• [INFORMATION SUPPLIED]:
start

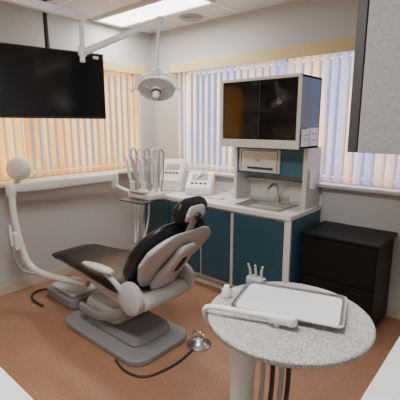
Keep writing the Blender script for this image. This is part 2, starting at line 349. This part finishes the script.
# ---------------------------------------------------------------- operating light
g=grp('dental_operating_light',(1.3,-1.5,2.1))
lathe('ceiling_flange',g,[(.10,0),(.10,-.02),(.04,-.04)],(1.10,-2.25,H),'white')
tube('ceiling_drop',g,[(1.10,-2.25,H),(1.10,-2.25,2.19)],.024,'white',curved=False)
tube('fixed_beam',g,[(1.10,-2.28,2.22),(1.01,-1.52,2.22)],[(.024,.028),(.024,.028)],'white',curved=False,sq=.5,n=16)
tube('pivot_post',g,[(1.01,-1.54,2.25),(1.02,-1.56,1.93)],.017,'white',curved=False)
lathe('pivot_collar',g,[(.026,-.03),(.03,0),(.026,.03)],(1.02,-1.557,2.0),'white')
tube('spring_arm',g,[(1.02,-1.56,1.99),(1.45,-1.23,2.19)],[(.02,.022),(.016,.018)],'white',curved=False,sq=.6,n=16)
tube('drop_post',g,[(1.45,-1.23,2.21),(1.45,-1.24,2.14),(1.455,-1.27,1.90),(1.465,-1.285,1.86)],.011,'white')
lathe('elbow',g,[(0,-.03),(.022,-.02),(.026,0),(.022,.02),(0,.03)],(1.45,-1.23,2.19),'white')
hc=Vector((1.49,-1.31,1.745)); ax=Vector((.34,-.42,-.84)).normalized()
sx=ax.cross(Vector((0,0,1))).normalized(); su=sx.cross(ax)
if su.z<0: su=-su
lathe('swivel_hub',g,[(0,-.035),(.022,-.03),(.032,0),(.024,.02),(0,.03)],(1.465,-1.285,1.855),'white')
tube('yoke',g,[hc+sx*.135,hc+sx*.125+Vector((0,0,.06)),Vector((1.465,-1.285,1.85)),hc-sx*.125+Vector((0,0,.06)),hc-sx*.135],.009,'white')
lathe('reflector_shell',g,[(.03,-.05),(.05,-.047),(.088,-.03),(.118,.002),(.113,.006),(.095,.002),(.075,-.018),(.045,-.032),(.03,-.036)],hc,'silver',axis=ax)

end

Omit every picture while copying the listing above exactly.

Keep writing the Blender script for this image. This is part 2, starting at line 349. This part finishes the script.
# ---------------------------------------------------------------- operating light
g=grp('dental_operating_light',(1.3,-1.5,2.1))
lathe('ceiling_flange',g,[(.10,0),(.10,-.02),(.04,-.04)],(1.10,-2.25,H),'white')
tube('ceiling_drop',g,[(1.10,-2.25,H),(1.10,-2.25,2.19)],.024,'white',curved=False)
tube('fixed_beam',g,[(1.10,-2.28,2.22),(1.01,-1.52,2.22)],[(.024,.028),(.024,.028)],'white',curved=False,sq=.5,n=16)
tube('pivot_post',g,[(1.01,-1.54,2.25),(1.02,-1.56,1.93)],.017,'white',curved=False)
lathe('pivot_collar',g,[(.026,-.03),(.03,0),(.026,.03)],(1.02,-1.557,2.0),'white')
tube('spring_arm',g,[(1.02,-1.56,1.99),(1.45,-1.23,2.19)],[(.02,.022),(.016,.018)],'white',curved=False,sq=.6,n=16)
tube('drop_post',g,[(1.45,-1.23,2.21),(1.45,-1.24,2.14),(1.455,-1.27,1.90),(1.465,-1.285,1.86)],.011,'white')
lathe('elbow',g,[(0,-.03),(.022,-.02),(.026,0),(.022,.02),(0,.03)],(1.45,-1.23,2.19),'white')
hc=Vector((1.49,-1.31,1.745)); ax=Vector((.34,-.42,-.84)).normalized()
sx=ax.cross(Vector((0,0,1))).normalized(); su=sx.cross(ax)
if su.z<0: su=-su
lathe('swivel_hub',g,[(0,-.035),(.022,-.03),(.032,0),(.024,.02),(0,.03)],(1.465,-1.285,1.855),'white')
tube('yoke',g,[hc+sx*.135,hc+sx*.125+Vector((0,0,.06)),Vector((1.465,-1.285,1.85)),hc-sx*.125+Vector((0,0,.06)),hc-sx*.135],.009,'white')
lathe('reflector_shell',g,[(.03,-.05),(.05,-.047),(.088,-.03),(.118,.002),(.113,.006),(.095,.002),(.075,-.018),(.045,-.032),(.03,-.036)],hc,'silver',axis=ax)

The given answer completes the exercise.